Spilt Ink

February 4, 2010

At about this time of year, in early February, authors in Britain receive their Public Lending Right payments. Any actual money paid to a writer, for their books, must be a cause for celebration (if not amazement); an annual salute is due to this peculiar institution. For, extraordinarily enough, writers are still paid a miniscule fee from government funds every time one of their books is borrowed from a public library.

This remarkable Right was gained after a long struggle, notably in the 1970’s by Maureen Duffy and her fellow campaigners. An Act of Parliament established PLR in 1979; rather discouragingly, some of its main opponents were librarians who thought it might increase their workloads. Readers were also concerned that they might be made to pay the fee directly – of course, they already paid for library services indirectly via rates and taxes. University or specialist libraries, and private institutions, were not included in the scheme, or might presumably have objected too.
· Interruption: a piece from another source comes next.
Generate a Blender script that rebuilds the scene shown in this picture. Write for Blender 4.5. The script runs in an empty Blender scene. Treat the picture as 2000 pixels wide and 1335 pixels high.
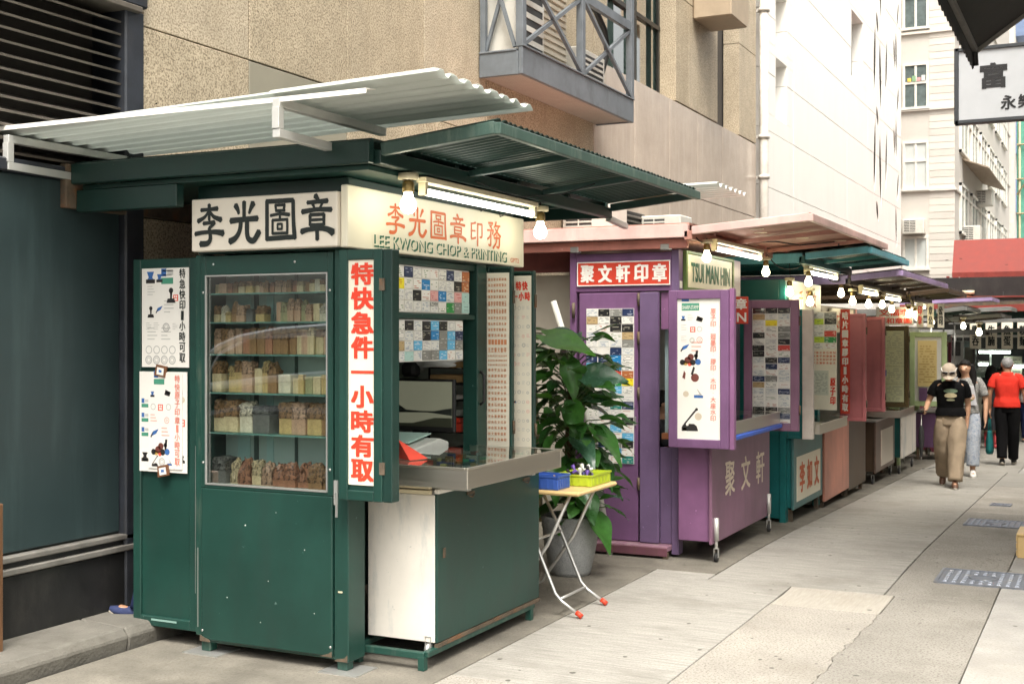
import bpy, bmesh, math, random
from mathutils import Vector, Matrix, Quaternion, noise as mnoise
R = random.Random(7)
scene = bpy.context.scene
COL = scene.collection
rad = math.radians
# ------------------------------------------------------------------ camera, sky, sun, exposure
cam_d = bpy.data.cameras.new('camera'); cam = bpy.data.objects.new('camera', cam_d); COL.objects.link(cam)
cam.location = (0, 0, 1.70)
YAW = math.atan(1170 / 2394)
cam.rotation_euler = (rad(90), 0, YAW)
cam_d.sensor_width = 36.0; cam_d.lens = 36.0 * 2394 / 2000
cam_d.shift_y = (655 - 667.5) / 2000.0
cam_d.clip_start = 0.05; cam_d.clip_end = 900
cam_d.dof.use_dof = True; cam_d.dof.focus_distance = 7.2; cam_d.dof.aperture_fstop = 9.0
scene.camera = cam
world = bpy.data.worlds.new('World'); scene.world = world; world.use_nodes = True
wn = world.node_tree.nodes; wl = world.node_tree.links
bg = wn['Background']; sky = wn.new('ShaderNodeTexSky'); sky.sky_type = 'NISHITA'; sky.sun_disc = False
SUN_EL, SUN_AZ = 62.0, 150.0          # azimuth clockwise from +Y
sky.sun_elevation = rad(SUN_EL); sky.sun_rotation = rad(SUN_AZ)
sky.air_density = 1.6; sky.dust_density = 9.0; sky.ozone_density = 0.3
hs = wn.new('ShaderNodeHueSaturation'); hs.inputs['Saturation'].default_value = 0.25; hs.inputs['Value'].default_value = 1.15
warm = wn.new('ShaderNodeMix'); warm.data_type = 'RGBA'; warm.blend_type = 'MULTIPLY'; warm.inputs[0].default_value = 1.0; warm.inputs[7].default_value = (1.0, .985, .95, 1)
wl.new(sky.outputs[0], hs.inputs['Color']); wl.new(hs.outputs[0], warm.inputs[6]); wl.new(warm.outputs[2], bg.inputs[0]); bg.inputs[1].default_value = 0.15
sun_d = bpy.data.lights.new('sun', 'SUN'); sun_d.energy = 1.5; sun_d.angle = rad(22); sun_d.color = (1.0, 0.955, 0.88)
sun = bpy.data.objects.new('sun', sun_d); COL.objects.link(sun)
sd = Vector((math.sin(rad(SUN_AZ)) * math.cos(rad(SUN_EL)), math.cos(rad(SUN_AZ)) * math.cos(rad(SUN_EL)), math.sin(rad(SUN_EL))))
sun.rotation_euler = (-sd).to_track_quat('-Z', 'Y').to_euler(); sun.location = (6, -6, 20)
vs = scene.view_settings; vs.view_transform = 'Standard'; vs.look = 'None'; vs.gamma = 1.0; vs.use_curve_mapping = False
vs.exposure = 0.95
scene.cycles.use_denoising = True
scene.cycles.use_adaptive_sampling = True; scene.cycles.adaptive_threshold = 0.025; scene.cycles.adaptive_min_samples = 32
scene.cycles.max_bounces = 8; scene.cycles.transparent_max_bounces = 12; scene.cycles.sample_clamp_indirect = 6.0
try:
    scene.cycles.use_light_tree = True
except Exception:
    pass

def gz(y):
    if y < 9: return 0.0
    if y < 11: return -0.0075 * (y - 9) ** 2
    return -0.03 - 0.03 * (y - 11)

# ------------------------------------------------------------------ materials
MATS = {}
def mat(name, col, rough=0.55, metal=0.0, var=0.12, scale=6.0, bump=0.05, bscale=90.0, dirt=0.0, dcol=(0.05, 0.04, 0.03),
        dscale=5.0, dstretch=(1, 1, 1), alpha=1.0, emit=None, estr=0.0, trans=0.0, spec=0.5, coat=0.0, speck=0.0, speckcol=(0.02, 0.02, 0.02), sscale=120.0, stretch=(1, 1, 1), srange=(.50, .64)):
    if name in MATS: return MATS[name]
    m = bpy.data.materials.new(name); m.use_nodes = True; MATS[name] = m
    nt = m.node_tree; N = nt.nodes; L = nt.links; b = N['Principled BSDF']
    tc = N.new('ShaderNodeTexCoord')
    def mapped(st):
        mp = N.new('ShaderNodeMapping'); mp.inputs['Scale'].default_value = st; L.new(tc.outputs['Object'], mp.inputs['Vector']); return mp.outputs[0]
    nz = N.new('ShaderNodeTexNoise'); nz.inputs['Scale'].default_value = scale; nz.inputs['Detail'].default_value = 8; nz.inputs['Roughness'].default_value = 0.62
    L.new(mapped(stretch), nz.inputs['Vector'])
    mx = N.new('ShaderNodeMix'); mx.data_type = 'RGBA'; mx.inputs[0].default_value = 0.5
    c1 = tuple(max(0, c * (1 - var)) for c in col) + (1,); c2 = tuple(min(1, c * (1 + var)) for c in col) + (1,)
    mr = N.new('ShaderNodeMapRange'); mr.inputs[1].default_value = 0.3; mr.inputs[2].default_value = 0.7
    L.new(nz.outputs['Fac'], mr.inputs[0]); L.new(mr.outputs[0], mx.inputs[0]); mx.inputs[6].default_value = c1; mx.inputs[7].default_value = c2
    out = mx.outputs[2]
    if speck > 0:
        sp = N.new('ShaderNodeTexNoise'); sp.inputs['Scale'].default_value = sscale; sp.inputs['Detail'].default_value = 4; sp.inputs['Roughness'].default_value = 0.7
        L.new(tc.outputs['Object'], sp.inputs['Vector'])
        sr = N.new('ShaderNodeMapRange'); sr.inputs[1].default_value = srange[0]; sr.inputs[2].default_value = srange[1]; sr.inputs[4].default_value = speck
        L.new(sp.outputs['Fac'], sr.inputs[0])
        m3 = N.new('ShaderNodeMix'); m3.data_type = 'RGBA'; L.new(sr.outputs[0], m3.inputs[0]); L.new(out, m3.inputs[6]); m3.inputs[7].default_value = tuple(speckcol) + (1,)
        out = m3.outputs[2]
    if dirt > 0:
        dn = N.new('ShaderNodeTexNoise'); dn.inputs['Scale'].default_value = dscale; dn.inputs['Detail'].default_value = 10; dn.inputs['Roughness'].default_value = 0.7
        L.new(mapped(dstretch), dn.inputs['Vector'])
        dr = N.new('ShaderNodeMapRange'); dr.inputs[1].default_value = 0.50; dr.inputs[2].default_value = 0.72; dr.inputs[4].default_value = dirt
        L.new(dn.outputs['Fac'], dr.inputs[0])
        m2 = N.new('ShaderNodeMix'); m2.data_type = 'RGBA'; L.new(dr.outputs[0], m2.inputs[0]); L.new(out, m2.inputs[6]); m2.inputs[7].default_value = tuple(dcol) + (1,)
        out = m2.outputs[2]
    L.new(out, b.inputs['Base Color'])
    rr = N.new('ShaderNodeMapRange'); rr.inputs[3].default_value = max(0.02, rough - 0.08); rr.inputs[4].default_value = min(1, rough + 0.1)
    L.new(nz.outputs['Fac'], rr.inputs[0]); L.new(rr.outputs[0], b.inputs['Roughness'])
    b.inputs['Metallic'].default_value = metal; b.inputs['Specular IOR Level'].default_value = spec
    b.inputs['Alpha'].default_value = alpha; b.inputs['Transmission Weight'].default_value = trans; b.inputs['Coat Weight'].default_value = coat
    if emit: b.inputs['Emission Color'].default_value = tuple(emit) + (1,); b.inputs['Emission Strength'].default_value = estr
    if bump > 0:
        bn = N.new('ShaderNodeTexNoise'); bn.inputs['Scale'].default_value = bscale; bn.inputs['Detail'].default_value = 5
        L.new(mapped(stretch), bn.inputs['Vector'])
        bp = N.new('ShaderNodeBump'); bp.inputs['Strength'].default_value = bump; bp.inputs['Distance'].default_value = 0.01
        L.new(bn.outputs['Fac'], bp.inputs['Height']); L.new(bp.outputs[0], b.inputs['Normal'])
    return m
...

The new PLR was widely seen as a triumph for the socialist principle of the writer as worker-hero, rewarded by the state in proportion to their service to the masses – although it could also be represented as a legal concept relating to the free use of a copyrighted product. But, whatever the socio-political implications, the outcome for the writer was good. The PLR payment, whether it’s just enough for a bottle of wine or makes a noticeable contribution to the writer’s finances, is some recognition that a writer’s work is worth something to our not very literary society. Despite its drawbacks – the sample system’s hiccups, the lack of many ‘alternative’ books, the rewarding of the authors who need it least – it is a rare example of idealism in action.

Apocryphal stories soon circulated of penurious writers repeatedly taking out their own books in order to increase their pay-out; and perhaps then there might have been enough libraries and books for even such a daft tactic to have some minimal impact. Nowadays, it would be difficult to find enough libraries open, with the books in them. The closure of libraries, reduction of their opening hours, and lack of funds to replace books (or buy all but the most obvious new ones), inevitably cuts down borrowing.

Not that the PLR itself is in decline. According to the organisation’s own statistics, funding for the current year has been fixed at around seven and a half million pounds; the fee per loan increased to 6.29p (from 5.98p). This tiny amount of funding means that a writer whose books were borrowed 50,000 times might make over £3,000. Very few do. There is a maximum payment of £6,600, which just over two hundred authors reach – otherwise another million pounds would be divided between them. Of the 35,000 registered authors, almost a third get nothing, either because their pay-out would be less than one pound, or because their books have not been borrowed (most likely because the libraries no longer hold them).

This decline of libraries is painfully illustrated by the statements which show the number of times each title has been borrowed during the year. (The system uses sample libraries for this calculation, so there are sometimes demographic variations, especially if books are of local interest.) There’s a pang to see that a once-popular book has received zero borrowings; this means that the copies have been read until they literally fell apart, and not been replaced. Otherwise, the libraries have been closed or amalgamated, and sold off books – thus the number of ex-library copies available from second hand booksellers.

From the remaining libraries also come statistics which can encourage the writer. I receive the PLR statement for the works of my mother, the Scots historian and biographer Caroline Bingham, and it’s inspiring to realise just how many people – despite the obstacles put in their way – have had the pleasure of reading her books on Robert the Bruce or Darnley, or Royal Holloway College. The history of the Highlands is slightly more dependent on the sample location; the anthology of Scots historical verse has vanished. The two volumes of James the Sixth and First are perennially much-borrowed, and were obviously well-made books.

This statement conjures up, to me, an image of readers in a whole range of libraries; the mobile van crammed with bookshelves whose arrival in a village is a cause of excitement and running out of houses as delightful as the ice-cream or chip van’s; the small local whose rare opening is attended with the punctuality of a church service by an army of regulars; the great civic building endowed by Victorian educational philanthropists to house a vast collection. But this may be whistling in the dark. If public libraries fade away, become overheated day-centres with a few detective stories or outdated reference books for decoration, with one out-of-order computer stuck in the corner, the great idea of PLR will become irrelevant too. So much spilt ink.